Specifically, EPA’s internal watchdog agency says it will determine whether the agency 1) complied with the reporting requirements of laws authorizing the RFS, including the 2005 Energy Act and the Energy Independence and Security Act of 2007 EISA); and 2) updated the lifecycle analysis supporting the RFS with findings from the statutorily mandated National Academy of Sciences 2011 study on biofuels, the EPA’s 2011 Report to Congress on the Environmental Impacts of Biofuels, as well as any subsequent reports or relevant research on lifecycle impacts of biofuels.
The emphasis on the last clause is ours. It is a critical element of any OIG investigation if the agency intends to do its work devoid of political influence from those powerful interests seeking to strip the RFS of any real authority.
The concern is a valid one, given what appears to be the White House’s failure to take an active role in promoting biofuels as a weapon in its campaign to bring about a reduction in climate-changing carbon emissions. The EPA’s proposal to reduce biofuel blending requirements from a statutorily set 20.5 billion gallons down 16.3 billion gallons this year (corn ethanol would be set at 13.4 billion of that total, down from 15 billion called for by the law) indicates the White House is bending to pressure from an oil industry desperately trying to hold on to a near monopolistic share of the transportation fuel market.
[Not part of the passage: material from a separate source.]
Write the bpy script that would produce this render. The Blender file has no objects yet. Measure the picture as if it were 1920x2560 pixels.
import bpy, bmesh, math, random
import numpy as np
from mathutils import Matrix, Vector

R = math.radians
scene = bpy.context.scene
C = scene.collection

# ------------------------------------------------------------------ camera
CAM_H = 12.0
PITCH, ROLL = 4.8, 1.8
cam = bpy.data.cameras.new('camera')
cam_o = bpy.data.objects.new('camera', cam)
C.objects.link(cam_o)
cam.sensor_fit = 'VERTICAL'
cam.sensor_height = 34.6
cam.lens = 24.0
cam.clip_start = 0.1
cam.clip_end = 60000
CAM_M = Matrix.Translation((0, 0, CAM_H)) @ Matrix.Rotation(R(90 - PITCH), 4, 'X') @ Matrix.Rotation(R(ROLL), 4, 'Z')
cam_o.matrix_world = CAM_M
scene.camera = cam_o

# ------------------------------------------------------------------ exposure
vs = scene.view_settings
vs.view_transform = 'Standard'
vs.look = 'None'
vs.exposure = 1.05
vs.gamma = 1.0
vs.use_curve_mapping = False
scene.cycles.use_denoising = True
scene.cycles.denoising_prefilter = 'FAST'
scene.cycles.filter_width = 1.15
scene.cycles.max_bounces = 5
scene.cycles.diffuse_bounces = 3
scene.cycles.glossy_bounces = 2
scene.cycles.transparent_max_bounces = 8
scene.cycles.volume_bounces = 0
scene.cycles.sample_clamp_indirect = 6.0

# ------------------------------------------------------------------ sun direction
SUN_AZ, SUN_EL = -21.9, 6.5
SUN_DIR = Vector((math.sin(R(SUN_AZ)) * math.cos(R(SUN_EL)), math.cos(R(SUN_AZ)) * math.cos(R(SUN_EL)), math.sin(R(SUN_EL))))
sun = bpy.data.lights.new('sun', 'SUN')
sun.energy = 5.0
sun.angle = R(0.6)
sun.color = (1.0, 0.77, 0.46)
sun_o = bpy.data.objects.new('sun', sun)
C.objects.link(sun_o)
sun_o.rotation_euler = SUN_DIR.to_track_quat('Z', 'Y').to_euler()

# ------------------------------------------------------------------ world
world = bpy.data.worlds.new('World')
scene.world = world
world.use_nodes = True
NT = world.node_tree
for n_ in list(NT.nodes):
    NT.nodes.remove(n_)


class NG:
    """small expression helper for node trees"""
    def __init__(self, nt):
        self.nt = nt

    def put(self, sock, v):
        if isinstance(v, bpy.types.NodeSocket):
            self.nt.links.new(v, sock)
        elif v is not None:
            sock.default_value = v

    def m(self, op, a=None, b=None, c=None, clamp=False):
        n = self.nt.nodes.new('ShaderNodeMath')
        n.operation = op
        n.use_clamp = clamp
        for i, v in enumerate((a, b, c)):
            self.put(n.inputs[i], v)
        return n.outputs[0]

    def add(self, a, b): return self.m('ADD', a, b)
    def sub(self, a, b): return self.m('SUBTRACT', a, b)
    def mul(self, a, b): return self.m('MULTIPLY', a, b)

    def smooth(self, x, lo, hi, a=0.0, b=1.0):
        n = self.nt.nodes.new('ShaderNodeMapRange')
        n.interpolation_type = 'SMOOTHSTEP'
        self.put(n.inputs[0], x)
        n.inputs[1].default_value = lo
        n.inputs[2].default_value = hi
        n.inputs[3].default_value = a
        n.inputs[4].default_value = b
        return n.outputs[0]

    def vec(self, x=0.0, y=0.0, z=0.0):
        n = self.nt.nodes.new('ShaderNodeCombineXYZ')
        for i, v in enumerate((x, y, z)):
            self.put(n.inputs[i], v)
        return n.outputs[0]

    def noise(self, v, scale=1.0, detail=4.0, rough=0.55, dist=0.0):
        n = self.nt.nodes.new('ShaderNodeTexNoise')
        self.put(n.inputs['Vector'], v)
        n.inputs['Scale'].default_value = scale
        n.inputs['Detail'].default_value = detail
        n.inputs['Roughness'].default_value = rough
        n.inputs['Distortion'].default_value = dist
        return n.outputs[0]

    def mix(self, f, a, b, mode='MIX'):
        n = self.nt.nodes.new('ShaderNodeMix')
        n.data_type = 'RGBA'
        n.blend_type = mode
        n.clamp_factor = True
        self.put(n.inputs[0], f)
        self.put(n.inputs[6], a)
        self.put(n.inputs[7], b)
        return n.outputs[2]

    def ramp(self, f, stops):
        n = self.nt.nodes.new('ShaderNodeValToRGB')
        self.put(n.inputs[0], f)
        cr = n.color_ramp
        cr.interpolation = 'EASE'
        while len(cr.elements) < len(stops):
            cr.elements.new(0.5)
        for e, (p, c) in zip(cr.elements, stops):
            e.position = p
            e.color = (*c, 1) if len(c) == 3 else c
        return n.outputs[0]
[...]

Both the 2011 report on biofuels from the National Academy of Science and EPA’s 2011 Report to Congress on the Environmental Impacts of Biofuels are, at best, varied within their respective messages. The former says “the extent to which [the RFGS] contributes to lowering global GHG emissions is uncertain,” while EPA offers to Congress in the latter a lukewarm assessment stating that “the extent of negative impacts [from the RFS] to date are limited in magnitude” and “are primarily associated with the intensification of corn production.”
Fortunately, EPA’s OIG has available to them much more in the way of current findings that show the lifecycle of biofuels far exceed the requirements of EISA that corn ethanol have at least 20 percent fewer emissions than gasoline and that cellulosic and other advanced biofuels emit at least 50 percent fewer greenhouse gases (GHGs) than petroleum-based fuels.
A 2012 analysis done by DOE’s Argonne National Laboratory showed corn ethanol offered anywhere from 20 percent to 48 percent fewer emissions when compared to gasoline, while biofuels derived from corn stover, switchgrass and miscanthus offer at or more than 100-percent reductions when matched against their petroleum-based equivalents. Other studies reaffirming the environmental benefits of ethanol and advanced biofuels have since come from Purdue University, the University of Illinois at Chicago, LifeCycle Associates LLC, Oak Ridge National Laboratory/Duke University, and Michigan State University, among others.
Bogus assertions from the oil industry to the contrary, biofuels’ environmental benefits are significant and, based on the evidence for maintaining statutorily mandated biofuel blending levels under the RFS, clearly demonstrable. We sincerely believe that if EPA’s OIG does the job it says it’s going to do – “ensure public health and the environment are protected” ‑ and looks at the broad array of recent analyses, biofuels will be given the place they deserve in this nation’s efforts to reverse the changes that are impacting our climate.